E é sobre essa inevitabilidade de não ser possível regressar a um momento no tempo onde até o cinema ficou parado, deliciado consigo mesmo, de que primeiro nos fala Garrel. Acompanhar os tempos seria talvez rejeitar um cinema que é, de facto, autocomplacente. Seria rejeitar muito do cinema francês da Nova Vaga que ainda é feito – após confirmação, Garrel é o último realizador associado ao movimento, ainda vivo e a fazer cinema com 76 anos. Seria então rejeitar a leveza e dureza ao mesmo tempo de Le Grand Chariot que expõe como a preservação do legado, o também opressivo family business, choca com a noção de vocação e auto-expressão (tudo existe por via da tradição e da oferenda, e nunca é encontrado). Mas como bater a porta ao passado é ter que falar com o presente, depararmo-nos com o que são, para Garrel, as artes em vias de extinção – depois da marcenaria em Le Sel des Larmes (O Sal das Minhas Lágrimas, 2020) – e o seu encontro com o conceito de família.
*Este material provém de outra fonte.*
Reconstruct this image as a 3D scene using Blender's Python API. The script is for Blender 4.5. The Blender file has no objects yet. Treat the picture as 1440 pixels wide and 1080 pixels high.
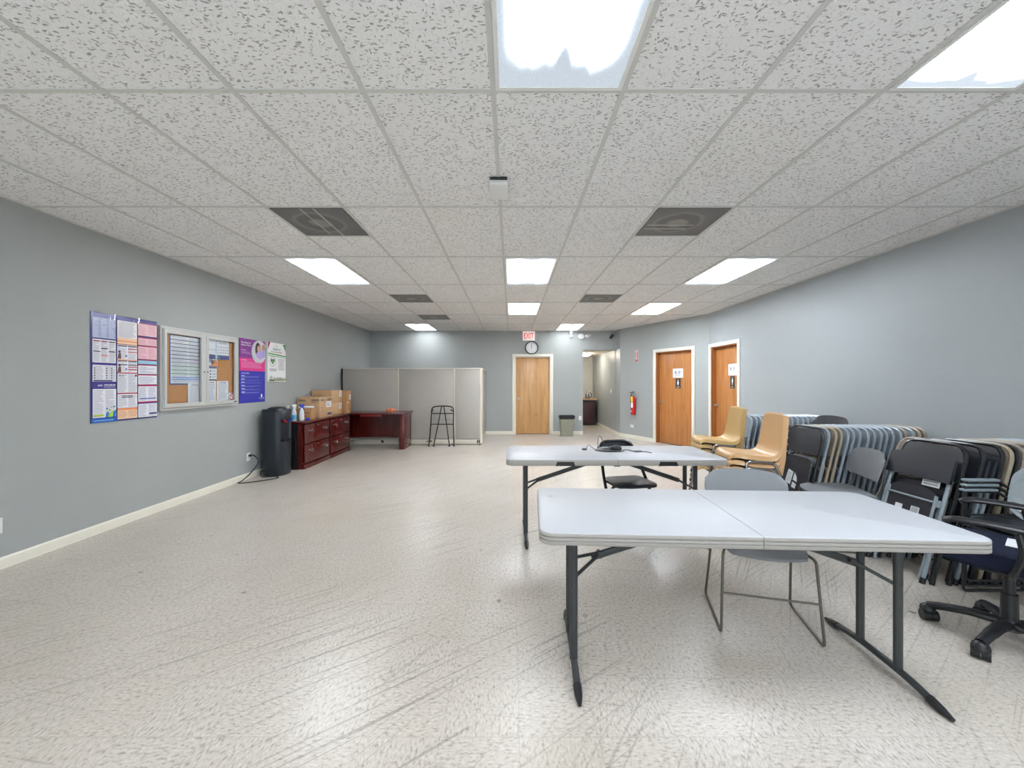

É aí que Garrel mostra talvez demasiado de si, demasiado da sua idade e da sua pretensão e esquece-se que a cada vinte anos o mundo pode, e certamente dará, uma volta de 180º. Em Lisboa neste momento a actividade da marcenaria é uma actividade reencontrada por jovens que precisam de se distanciar da digitalização dos seus trabalhos. É uma actividade agora endeusada, que regressa abraçada a um romantismo dos tempos antigos para recordar a necessidade fisiológica da criação manual, da perda do corpo no trabalho físico e no seu aperfeiçoamento. O mesmo poderá ser dito sobre o teatro de marionetas, uma arte que tem vindo a desaparecer por aqui, mas que ainda se encontra muito instalada no mundo cultural da Europa do Leste, com particular ênfase nos Balcãs. Quanto à família, Garrel não tenta iludir e assume o fim da “vida de circo” como eles a conheciam, mas não é por isso que esta se perde. Não há nada em Le Grand Chariot que seja um atentado ao individualismo, ou mesmo às supostas amarras da família. A conversa da avó (Francine Bergé) com os netos e Pieter sobre a sua relação tensa com a mãe, que de tão conservadora via a filha como uma criminosa ou fora-da-lei simplesmente por esta ser uma esquerdista convicta, para sempre destruída quando a senhora conhece um entertainer, um marionetista, é a prova de que a união entre a família pode acontecer pela distância, e de que não existe uma só verdade ou uma só maneira de viver uma vida. Curioso como se respira essa liberdade num filme que se debate sobre a ruminação do passado.

Pensar nele agora em retrospectiva é pensar num filme cujo vigor é de resistência, resistência essa que se faz facilmente refúgio. Entre as várias e importantes tempestades pessoais das personagens, seja na luta de Pieter consigo mesmo, no desencontro entre o que significa ser um artista e viver como um, seja nas ambições tanto românticas como carreiristas de Louis, e claro, no desejo das duas irmãs de manterem todo o trabalho construído ao longo de décadas à tona, há muitas coisas que poderão ser parte do passado, algumas delas estão de facto incluídas aqui como diálogos forçados ou personagens por desenvolver, especialmente as personagens femininas, mas se há algo que nunca terá validade é o acesso Garreliano à emoção, à sua bagunça e vulnerabilidade, que envolve sim, mas também eleva. É a junção entre o filmar das pessoas enquanto conversam, ou conversam enquanto comem à volta de mesas, e conversam enquanto pensam enquanto andam. É o equivalente à necessidade por trabalho manual de que falava. É a obra a efervescer sem o criador. Todos aqueles corpos translúcidos e desejosos por fazerem o seu caminho no mundo. É onde tudo se encapsula, nesse brilhar do banal – nem os textos trabalhados para o teatro de marionetas confluem com a história – na dança das mesmas conversas, dos mesmos desejos, que acontecem em todas as famílias ao longo do tempo. Sai-se de Le Grand Chariot com uma certeza: é nessa emotividade que encontraremos o futuro.